What is asked:
Reproduce the lines from the one bearing "Write part 2" through the one bearing "ok=[i for i", inclusive. Copy them exactly; include no other line.

Task data:
[start]

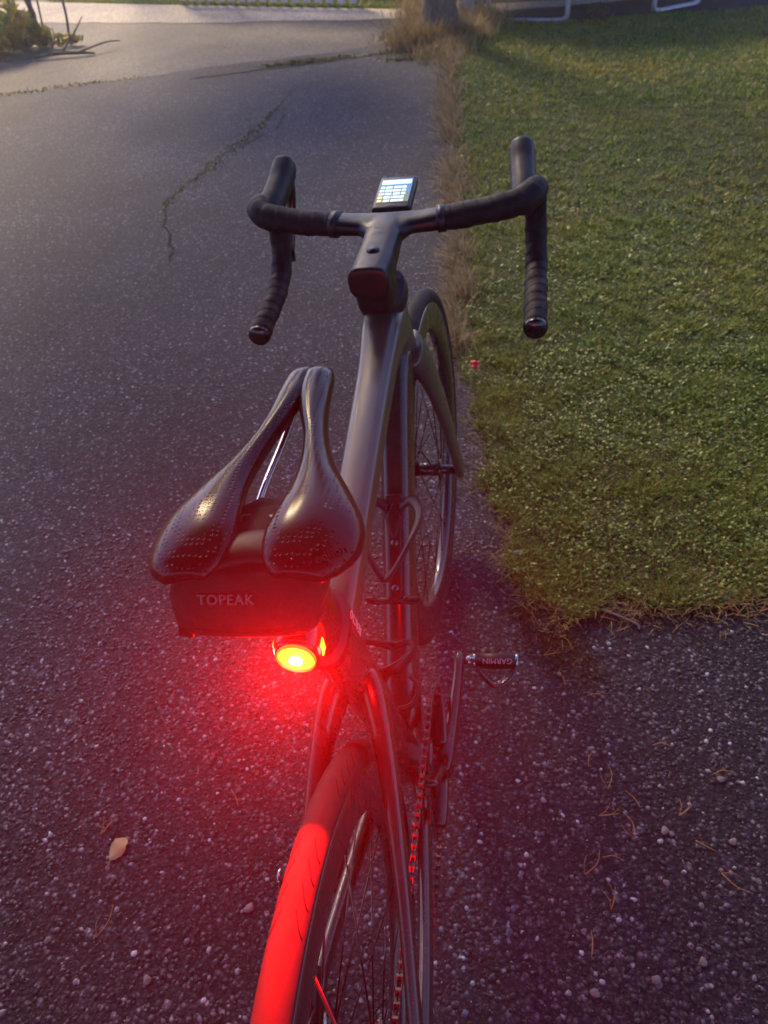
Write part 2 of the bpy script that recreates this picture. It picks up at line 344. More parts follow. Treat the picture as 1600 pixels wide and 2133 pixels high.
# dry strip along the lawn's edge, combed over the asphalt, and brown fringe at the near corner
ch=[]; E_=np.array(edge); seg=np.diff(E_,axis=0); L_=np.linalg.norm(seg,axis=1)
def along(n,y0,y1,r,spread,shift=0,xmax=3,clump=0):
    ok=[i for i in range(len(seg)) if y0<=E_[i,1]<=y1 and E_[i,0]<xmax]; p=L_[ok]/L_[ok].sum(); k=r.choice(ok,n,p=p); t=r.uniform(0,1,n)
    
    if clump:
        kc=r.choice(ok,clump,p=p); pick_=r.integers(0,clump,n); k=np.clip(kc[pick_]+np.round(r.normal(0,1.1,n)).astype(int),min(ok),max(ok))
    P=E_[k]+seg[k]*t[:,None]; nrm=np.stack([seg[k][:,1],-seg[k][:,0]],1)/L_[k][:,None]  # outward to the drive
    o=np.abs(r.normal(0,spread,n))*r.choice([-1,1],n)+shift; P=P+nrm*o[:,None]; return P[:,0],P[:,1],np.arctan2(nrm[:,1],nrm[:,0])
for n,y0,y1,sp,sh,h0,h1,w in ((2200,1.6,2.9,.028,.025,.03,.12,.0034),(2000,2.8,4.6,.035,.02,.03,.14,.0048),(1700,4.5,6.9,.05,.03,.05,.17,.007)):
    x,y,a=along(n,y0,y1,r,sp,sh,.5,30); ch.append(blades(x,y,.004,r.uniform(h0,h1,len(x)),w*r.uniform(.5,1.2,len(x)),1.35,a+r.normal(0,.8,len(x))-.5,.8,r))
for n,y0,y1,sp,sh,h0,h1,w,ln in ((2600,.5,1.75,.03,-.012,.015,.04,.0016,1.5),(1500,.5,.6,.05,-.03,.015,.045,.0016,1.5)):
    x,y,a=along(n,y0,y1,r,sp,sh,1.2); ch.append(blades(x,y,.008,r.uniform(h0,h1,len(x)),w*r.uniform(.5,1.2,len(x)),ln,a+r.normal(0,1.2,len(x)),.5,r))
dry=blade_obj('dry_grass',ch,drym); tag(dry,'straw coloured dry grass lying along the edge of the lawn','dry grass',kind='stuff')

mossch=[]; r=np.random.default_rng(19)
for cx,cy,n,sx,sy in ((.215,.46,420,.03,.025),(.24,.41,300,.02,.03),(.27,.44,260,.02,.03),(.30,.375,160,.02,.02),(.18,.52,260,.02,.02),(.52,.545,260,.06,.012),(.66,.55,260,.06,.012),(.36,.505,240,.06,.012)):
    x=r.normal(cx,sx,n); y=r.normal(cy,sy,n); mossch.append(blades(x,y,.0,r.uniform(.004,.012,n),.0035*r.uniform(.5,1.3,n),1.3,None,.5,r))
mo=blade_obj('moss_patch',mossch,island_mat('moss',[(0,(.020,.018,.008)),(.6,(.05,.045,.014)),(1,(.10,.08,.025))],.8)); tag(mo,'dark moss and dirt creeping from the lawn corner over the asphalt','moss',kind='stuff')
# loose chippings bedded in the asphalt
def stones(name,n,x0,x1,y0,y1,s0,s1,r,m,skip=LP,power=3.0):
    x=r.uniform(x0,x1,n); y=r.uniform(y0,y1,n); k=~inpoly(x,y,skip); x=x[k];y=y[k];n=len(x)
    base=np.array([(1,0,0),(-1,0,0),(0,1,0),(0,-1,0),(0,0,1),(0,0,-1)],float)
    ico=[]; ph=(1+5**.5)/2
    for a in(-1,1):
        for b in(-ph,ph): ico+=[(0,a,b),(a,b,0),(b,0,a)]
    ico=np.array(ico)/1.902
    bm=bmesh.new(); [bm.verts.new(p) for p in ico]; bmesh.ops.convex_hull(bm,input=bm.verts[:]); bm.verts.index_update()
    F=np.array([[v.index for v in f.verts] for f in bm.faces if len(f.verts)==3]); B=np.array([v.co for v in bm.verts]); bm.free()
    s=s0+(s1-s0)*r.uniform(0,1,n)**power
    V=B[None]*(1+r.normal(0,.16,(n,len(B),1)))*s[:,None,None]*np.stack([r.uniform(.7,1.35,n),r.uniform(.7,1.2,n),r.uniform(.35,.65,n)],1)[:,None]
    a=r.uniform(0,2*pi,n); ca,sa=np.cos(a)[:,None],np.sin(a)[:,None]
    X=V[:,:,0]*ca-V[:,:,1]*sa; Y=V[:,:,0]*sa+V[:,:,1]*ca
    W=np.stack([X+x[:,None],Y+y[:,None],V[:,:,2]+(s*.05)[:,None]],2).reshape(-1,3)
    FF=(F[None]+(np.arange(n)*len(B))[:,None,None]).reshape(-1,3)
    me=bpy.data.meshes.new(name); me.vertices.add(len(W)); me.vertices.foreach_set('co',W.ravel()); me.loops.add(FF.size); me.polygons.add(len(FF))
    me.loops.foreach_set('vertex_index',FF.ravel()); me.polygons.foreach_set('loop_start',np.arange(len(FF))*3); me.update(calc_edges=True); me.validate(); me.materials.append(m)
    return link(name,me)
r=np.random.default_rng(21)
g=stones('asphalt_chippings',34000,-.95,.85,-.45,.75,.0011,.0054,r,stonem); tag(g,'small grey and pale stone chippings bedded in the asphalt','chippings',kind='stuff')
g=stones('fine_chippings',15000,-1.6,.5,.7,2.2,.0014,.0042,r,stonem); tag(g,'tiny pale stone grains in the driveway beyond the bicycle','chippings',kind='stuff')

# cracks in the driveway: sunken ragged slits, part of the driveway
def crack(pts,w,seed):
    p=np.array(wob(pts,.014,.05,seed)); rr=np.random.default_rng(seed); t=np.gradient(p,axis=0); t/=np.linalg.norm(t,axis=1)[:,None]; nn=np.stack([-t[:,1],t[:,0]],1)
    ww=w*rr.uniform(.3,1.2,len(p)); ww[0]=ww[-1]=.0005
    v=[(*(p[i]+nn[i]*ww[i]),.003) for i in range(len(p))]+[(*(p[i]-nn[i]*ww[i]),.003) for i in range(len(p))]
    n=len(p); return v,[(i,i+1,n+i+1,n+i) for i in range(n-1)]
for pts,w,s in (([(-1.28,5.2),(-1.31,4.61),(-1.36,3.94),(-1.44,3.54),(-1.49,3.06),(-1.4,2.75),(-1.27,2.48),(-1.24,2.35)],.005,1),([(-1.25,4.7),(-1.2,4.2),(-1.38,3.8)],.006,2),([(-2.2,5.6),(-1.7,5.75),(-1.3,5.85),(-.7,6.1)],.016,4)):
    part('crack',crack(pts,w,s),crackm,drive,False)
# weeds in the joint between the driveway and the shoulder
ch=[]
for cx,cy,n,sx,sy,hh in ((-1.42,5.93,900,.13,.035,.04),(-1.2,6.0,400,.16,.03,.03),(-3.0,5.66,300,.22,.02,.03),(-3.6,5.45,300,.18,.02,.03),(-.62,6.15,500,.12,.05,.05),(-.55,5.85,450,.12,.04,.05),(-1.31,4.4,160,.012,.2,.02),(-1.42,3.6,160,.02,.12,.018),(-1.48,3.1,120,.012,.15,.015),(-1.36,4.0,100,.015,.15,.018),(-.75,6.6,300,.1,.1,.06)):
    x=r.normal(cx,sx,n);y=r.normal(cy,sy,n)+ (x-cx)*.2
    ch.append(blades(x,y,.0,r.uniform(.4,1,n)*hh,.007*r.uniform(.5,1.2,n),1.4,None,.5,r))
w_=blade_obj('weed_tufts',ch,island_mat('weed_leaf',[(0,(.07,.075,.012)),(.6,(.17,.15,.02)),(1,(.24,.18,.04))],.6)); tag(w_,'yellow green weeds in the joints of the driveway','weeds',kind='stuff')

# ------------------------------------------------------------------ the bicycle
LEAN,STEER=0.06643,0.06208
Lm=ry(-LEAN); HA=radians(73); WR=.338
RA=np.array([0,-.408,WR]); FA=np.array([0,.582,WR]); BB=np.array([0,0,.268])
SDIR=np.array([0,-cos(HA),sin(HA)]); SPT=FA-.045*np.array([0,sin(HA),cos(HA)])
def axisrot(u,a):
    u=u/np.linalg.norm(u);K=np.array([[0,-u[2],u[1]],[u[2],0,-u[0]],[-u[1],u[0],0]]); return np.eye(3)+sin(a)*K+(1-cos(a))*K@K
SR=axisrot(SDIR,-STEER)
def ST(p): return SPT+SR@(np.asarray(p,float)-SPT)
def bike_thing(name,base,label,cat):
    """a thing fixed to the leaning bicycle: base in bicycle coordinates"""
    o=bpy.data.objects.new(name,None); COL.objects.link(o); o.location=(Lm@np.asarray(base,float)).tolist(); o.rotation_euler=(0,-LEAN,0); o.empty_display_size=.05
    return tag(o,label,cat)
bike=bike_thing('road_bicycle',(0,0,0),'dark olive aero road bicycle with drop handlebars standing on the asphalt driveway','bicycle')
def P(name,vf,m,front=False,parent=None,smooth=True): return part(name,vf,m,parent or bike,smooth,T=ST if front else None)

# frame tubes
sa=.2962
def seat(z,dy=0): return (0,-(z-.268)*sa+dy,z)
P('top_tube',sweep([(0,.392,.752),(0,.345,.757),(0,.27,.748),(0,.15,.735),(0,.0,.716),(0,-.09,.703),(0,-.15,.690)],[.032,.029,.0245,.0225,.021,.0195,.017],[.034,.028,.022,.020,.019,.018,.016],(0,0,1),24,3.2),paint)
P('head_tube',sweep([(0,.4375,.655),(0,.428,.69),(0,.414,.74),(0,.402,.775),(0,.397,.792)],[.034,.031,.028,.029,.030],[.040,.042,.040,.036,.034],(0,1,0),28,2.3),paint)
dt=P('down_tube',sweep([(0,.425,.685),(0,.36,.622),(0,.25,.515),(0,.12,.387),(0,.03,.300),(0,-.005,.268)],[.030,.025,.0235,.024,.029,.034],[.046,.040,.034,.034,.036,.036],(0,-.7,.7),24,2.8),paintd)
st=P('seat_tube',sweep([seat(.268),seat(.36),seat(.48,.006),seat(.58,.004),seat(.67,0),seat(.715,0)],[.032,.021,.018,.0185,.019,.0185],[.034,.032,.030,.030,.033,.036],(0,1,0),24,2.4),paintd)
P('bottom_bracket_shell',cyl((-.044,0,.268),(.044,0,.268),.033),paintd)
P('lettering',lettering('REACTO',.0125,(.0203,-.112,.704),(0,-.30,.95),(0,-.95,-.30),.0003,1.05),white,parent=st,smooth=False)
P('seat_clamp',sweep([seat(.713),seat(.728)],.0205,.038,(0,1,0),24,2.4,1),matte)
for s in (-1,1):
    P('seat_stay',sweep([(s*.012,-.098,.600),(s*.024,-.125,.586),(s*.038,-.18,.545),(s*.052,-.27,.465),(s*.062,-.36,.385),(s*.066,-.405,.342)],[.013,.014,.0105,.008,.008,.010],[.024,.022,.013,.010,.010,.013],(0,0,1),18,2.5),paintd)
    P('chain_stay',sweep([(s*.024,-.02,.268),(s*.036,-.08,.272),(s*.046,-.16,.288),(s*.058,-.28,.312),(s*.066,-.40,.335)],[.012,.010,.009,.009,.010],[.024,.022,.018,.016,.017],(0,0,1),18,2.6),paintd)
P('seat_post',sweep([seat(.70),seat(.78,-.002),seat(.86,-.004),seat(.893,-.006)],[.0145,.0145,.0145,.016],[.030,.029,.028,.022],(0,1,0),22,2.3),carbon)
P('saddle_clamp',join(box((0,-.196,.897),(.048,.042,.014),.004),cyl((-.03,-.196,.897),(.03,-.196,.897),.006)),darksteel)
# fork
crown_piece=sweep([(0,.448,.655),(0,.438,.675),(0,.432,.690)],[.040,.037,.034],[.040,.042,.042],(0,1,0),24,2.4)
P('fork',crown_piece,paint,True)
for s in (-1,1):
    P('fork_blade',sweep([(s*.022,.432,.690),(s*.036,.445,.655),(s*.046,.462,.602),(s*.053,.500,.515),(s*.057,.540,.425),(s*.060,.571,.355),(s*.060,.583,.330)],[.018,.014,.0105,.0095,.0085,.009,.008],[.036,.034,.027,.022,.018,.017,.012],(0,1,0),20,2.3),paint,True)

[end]
[start]

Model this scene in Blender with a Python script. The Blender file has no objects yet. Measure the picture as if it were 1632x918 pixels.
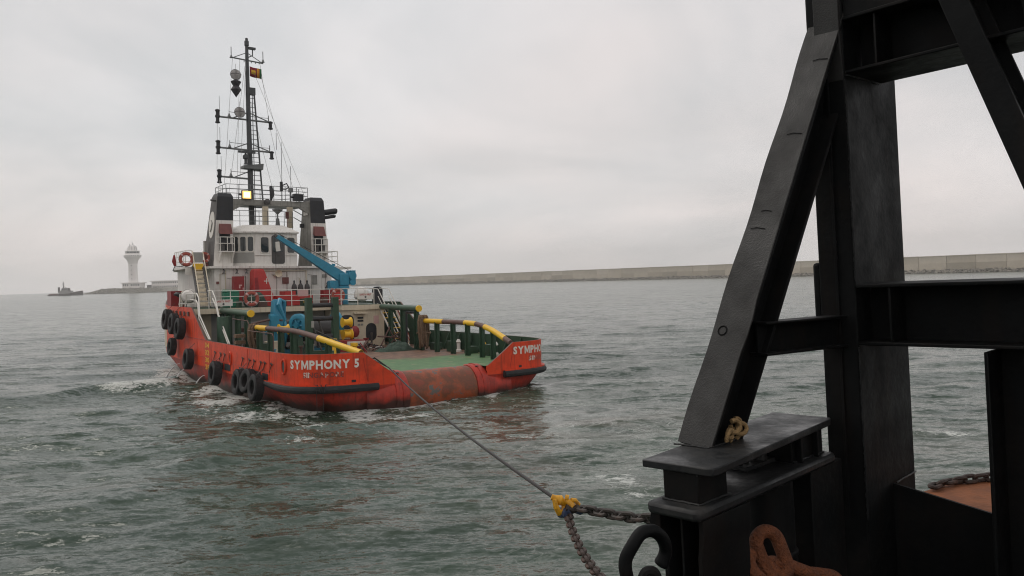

[end]

Solution to this exercise:
Write part 2 of the bpy script that recreates this picture. It picks up at line 344. More parts follow. Treat the picture as 1600 pixels wide and 2133 pixels high.
# dry strip along the lawn's edge, combed over the asphalt, and brown fringe at the near corner
ch=[]; E_=np.array(edge); seg=np.diff(E_,axis=0); L_=np.linalg.norm(seg,axis=1)
def along(n,y0,y1,r,spread,shift=0,xmax=3,clump=0):
    ok=[i for i in range(len(seg)) if y0<=E_[i,1]<=y1 and E_[i,0]<xmax]; p=L_[ok]/L_[ok].sum(); k=r.choice(ok,n,p=p); t=r.uniform(0,1,n)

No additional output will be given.